## start Data lines
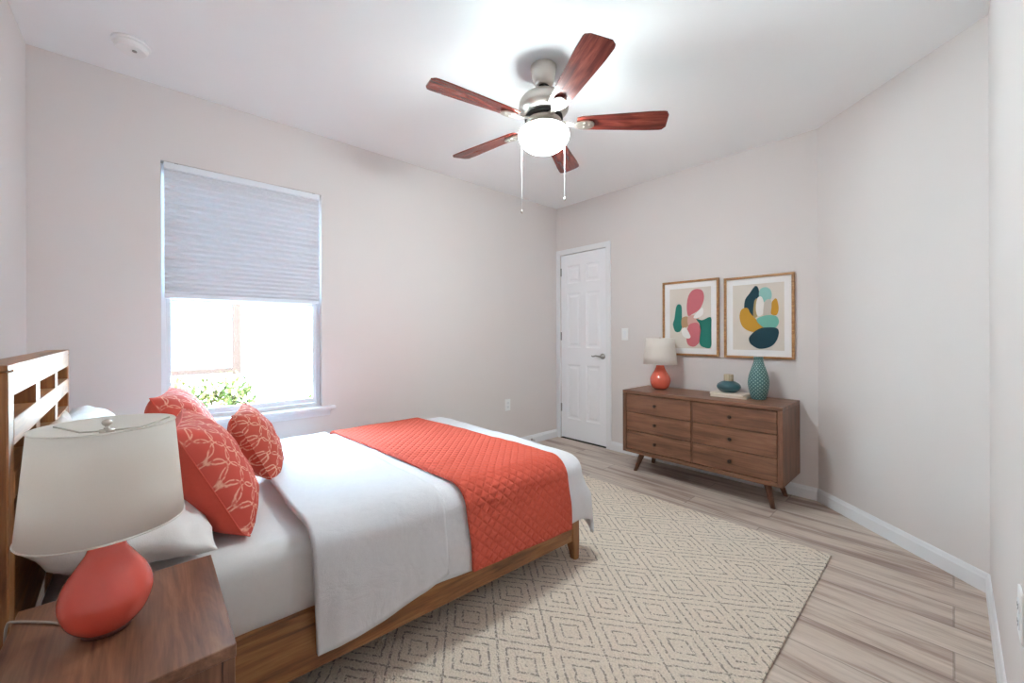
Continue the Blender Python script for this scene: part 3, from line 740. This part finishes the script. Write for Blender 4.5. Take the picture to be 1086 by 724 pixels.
white_pillow('white bed pillow standing upright against the headboard, behind the lamp shade', (-0.155, 1.70, 0.730), R(14), 0, 0, 0.54, 0.40, 0.11, 7.9)
white_pillow('white bed pillow in the far corner of the headboard, below the window', (-0.105, 2.33, 0.700), R(42), 0, 0, 0.54, 0.42, 0.17, 4.1)
coral_pillow('large square coral pillow with trellis front, nearest the bedside lamp', (0.165, 1.720, 0.700), R(26), R(-6), 0, 0.44, 0.43, 0.19, MAT['trellis'], 2.2, group='coral trellis pillows')
coral_pillow('large square coral trellis pillow standing behind the two others, nearest the window', (0.135, 2.31, 0.730), R(26), R(-10), 0, 0.44, 0.43, 0.19, MAT['trellis'], 6.2, group='coral trellis pillows')
coral_pillow('small rust-coral trellis pillow in front, leaning on the duvet fold', (0.362, 2.09, 0.694), R(26), R(-14), 0, 0.36, 0.34, 0.14, MAT['trellis_small'], 9.1, back=MAT['trellis_small'], floor_z=0.550, group='coral trellis pillows')

# ================================================================== RUG
bm = bmesh.new(); box(bm, 0.02, 2.645, 0.430, 2.46, 0.0005, 0.012, 0.004, 2)
rg = obj('area_rug', bm, MAT['rug']); tag(rg, 'cream area rug with grey broken diamond lines under the bed', 'rug')

# ================================================================== NIGHTSTAND + LAMP
ns = thing('nightstand', 'walnut-brown nightstand beside the bed, under the big coral lamp', 'nightstand', (-0.045, 1.095, 0))
NX0, NX1, NY0, NY1, NZ = -0.200, 0.120, 0.892, 1.300, 0.600
wobj('top', bx(NX0, NX1, NY0, NY1, NZ - 0.024, NZ, bev=0.0015), MAT['walnut_y'], ns)
for y0, y1 in ((NY0 + .004, NY0 + .024), (NY1 - .024, NY1 - .004)):
    wobj('side_panel', bx(NX0 + .002, NX1 - 0.022, y0, y1, 0.12, NZ - .025), MAT['walnut_z'], ns)
wobj('back_panel', bx(NX0 + .002, NX0 + .012, NY0 + .025, NY1 - .025, 0.13, NZ - .025), MAT['walnut_z'], ns)
wobj('bottom_panel', bx(NX0 + .012, NX1 - .022, NY0 + .025, NY1 - .025, 0.13, .15), MAT['walnut_y'], ns)
for y0, y1 in ((NY0 + .002, NY0 + .026), (NY1 - .026, NY1 - .002)):
    wobj('front_stile', bx(NX1 - 0.021, NX1 - .002, y0, y1, 0.12, NZ - .025, bev=.001), MAT['walnut_z'], ns)
for z0, z1 in ((0.155, 0.355), (0.362, 0.572)):
    d = wobj('drawer', bx(NX1 - .020, NX1 - .004, NY0 + .028, NY1 - .028, z0, z1, bev=.002), MAT['walnut_y'], ns)
    bm = bmesh.new(); lathe(bm, [(.006, 0), (.006, .012), (.012, .018), (.012, .024), (0, .027)], 20); bmesh.ops.rotate(bm, verts=bm.verts[:], matrix=Matrix.Rotation(R(90), 3, 'Y'))
    bmesh.ops.translate(bm, verts=bm.verts[:], vec=Vector((NX1 - .005, (NY0 + NY1) / 2, (z0 + z1) / 2)) - Vector(ns.location)); obj('knob', bm, MAT['knob'], d, True)
for x, y in ((NX0 + .03, NY0 + .035), (NX0 + .03, NY1 - .035), (NX1 - .03, NY0 + .035), (NX1 - .03, NY1 - .035)):
    bm = bmesh.new(); lathe(bm, [(.011, 0), (.018, .13)], 16, ox=x, oy=y); wobj('leg', bm, MAT['walnut_z'], ns, True)

def lamp(label, loc, body, foot, sh, neck_z, glaze_mat, cordpts=None):
    t = thing('table_lamp', label, 'lamp', loc)
    bm = bmesh.new(); lathe(bm, smooth_prof(body, 6), 56); obj('lamp_base', bm, glaze_mat, t, True)
    bm = bmesh.new(); lathe(bm, foot, 48); obj('foot_ring', bm, MAT['base'], t, True)
    r0, z0, r1, z1 = sh
    bm = bmesh.new(); lathe(bm, [(0.010, neck_z - .004), (.010, neck_z + .02), (.015, neck_z + .022), (.015, neck_z + .06), (0, neck_z + .062)], 20); obj('socket', bm, MAT['nickel'], t, True)
    bm = bmesh.new(); prof = [(r0, z0), (r0 + (r1 - r0) * .33, z0 + (z1 - z0) * .33), (r0 + (r1 - r0) * .66, z0 + (z1 - z0) * .66), (r1, z1)]
    lathe(bm, prof, 72, cap=False); s_ = obj('lamp_shade', bm, MAT['lamp_linen'], t, True); md = s_.modifiers.new('t', 'SOLIDIFY'); md.thickness = .0022
    for rr, zz in ((r0, z0), (r1, z1)):
        bm = bmesh.new(); n = 60; pts = [(rr * math.cos(2 * PI * k / n), rr * math.sin(2 * PI * k / n), zz) for k in range(n + 1)]; tube(bm, pts, .0018, 6); obj('shade_trim', bm, MAT['lamp_linen'], s_, True)
    zs = z1 - .012
    bm = bmesh.new()
    for k in range(3):
        a = R(20 + 120 * k); tube(bm, [(0, 0, zs), (r1 * .5 * math.cos(a), r1 * .5 * math.sin(a), zs - .003), (r1 * math.cos(a), r1 * math.sin(a), z1 - .003)], .0016, 6)
    lathe(bm, [(.004, zs - .004), (.011, zs - .003), (.011, zs + .003), (.004, zs + .004)], 16); obj('shade_spider', bm, MAT['nickel'], s_, True)
    bm = bmesh.new()
    for sg in (-1, 1): tube(bm, spline([(sg * .014, 0, neck_z + .02), (sg * .045, 0, neck_z + .05), (sg * .05, 0, (neck_z + zs) / 2 + .03), (sg * .02, 0, zs - .012), (0, 0, zs - .004)], 6), .0015, 6)
    obj('harp', bm, MAT['nickel'], t, True)
    bm = bmesh.new(); lathe(bm, smooth_prof([(.0045, zs + .003), (.005, zs + .006), (.003, zs + .009), (.0075, zs + .014), (.007, zs + .019), (.003, zs + .022), (0, zs + .0225)], 4), 20); obj('finial', bm, MAT['nickel'], t, True)
    if cordpts:
        bm = bmesh.new(); tube(bm, spline(cordpts, 8), .0022, 8); obj('cord', bm, MAT['cord'], t, True)
    return t
lamp('large coral ceramic lamp with white drum shade on the nightstand', (-0.060, 1.112, NZ),
     [(.036, .008), (.044, .012), (.058, .030), (.067, .058), (.0665, .080), (.058, .105), (.042, .132), (.030, .152), (.0245, .172), (.0225, .192), (.022, .200)],
     [(.036, 0), (.037, .008), (.036, .013)], (0.117, .204, 0.102, .396), .200, MAT['coral_glaze'],
     [(-.036, .004, .004), (-.055, .045, .0025), (-.080, .085, .0025), (-.136, .140, .0025), (-.149, .150, -.006), (-.152, .152, -.06)])

# ================================================================== DRESSER
DX0, DX1, DY0_, DY1_, DZ0, DZT = 3.010, 3.442, 0.735, 1.905, 0.172, 0.692
ds = thing('dresser', 'walnut-brown dresser with six drawers and splayed legs along the door wall', 'dresser', ((DX0 + DX1) / 2, (DY0_ + DY1_) / 2, 0))
sd = 0.030
wobj('top', bx(DX0, DX1, DY0_, DY1_, DZT - 0.026, DZT, bev=.0025, seg=2), MAT['walnut_y'], ds)
for y0, y1 in ((DY0_, DY0_ + sd), (DY1_ - sd, DY1_)):
    wobj('side_panel', bx(DX0, DX1, y0, y1, DZ0, DZT - .0265, bev=.002), MAT['walnut_z'], ds)
wobj('bottom_panel', bx(DX0, DX1 - .01, DY0_ + sd, DY1_ - sd, DZ0, DZ0 + .026), MAT['walnut_y'], ds)
wobj('back_panel', bx(DX1 - .012, DX1 - .002, DY0_ + sd, DY1_ - sd, DZ0 + .026, DZT - .027), MAT['walnut_y'], ds)
ym = 1.318
wobj('divider', bx(DX0 + .012, DX1 - .014, ym - .006, ym + .006, DZ0 + .026, DZT - .027), MAT['walnut_z'], ds)
z0 = DZ0 + .029; zh = (DZT - .029 - z0) / 3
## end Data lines
_Exercise objective:_ Please take the lines from the beginning of the data above through the line holding "rg = obj('area_rug', bm, MAT['rug']);" and transcribe them exactly, without any pictures.

_Solution for this exercise:_
Continue the Blender Python script for this scene: part 3, from line 740. This part finishes the script. Write for Blender 4.5. Take the picture to be 1086 by 724 pixels.
white_pillow('white bed pillow standing upright against the headboard, behind the lamp shade', (-0.155, 1.70, 0.730), R(14), 0, 0, 0.54, 0.40, 0.11, 7.9)
white_pillow('white bed pillow in the far corner of the headboard, below the window', (-0.105, 2.33, 0.700), R(42), 0, 0, 0.54, 0.42, 0.17, 4.1)
coral_pillow('large square coral pillow with trellis front, nearest the bedside lamp', (0.165, 1.720, 0.700), R(26), R(-6), 0, 0.44, 0.43, 0.19, MAT['trellis'], 2.2, group='coral trellis pillows')
coral_pillow('large square coral trellis pillow standing behind the two others, nearest the window', (0.135, 2.31, 0.730), R(26), R(-10), 0, 0.44, 0.43, 0.19, MAT['trellis'], 6.2, group='coral trellis pillows')
coral_pillow('small rust-coral trellis pillow in front, leaning on the duvet fold', (0.362, 2.09, 0.694), R(26), R(-14), 0, 0.36, 0.34, 0.14, MAT['trellis_small'], 9.1, back=MAT['trellis_small'], floor_z=0.550, group='coral trellis pillows')

# ================================================================== RUG
bm = bmesh.new(); box(bm, 0.02, 2.645, 0.430, 2.46, 0.0005, 0.012, 0.004, 2)
rg = obj('area_rug', bm, MAT['rug']); tag(rg, 'cream area rug with grey broken diamond lines under the bed', 'rug')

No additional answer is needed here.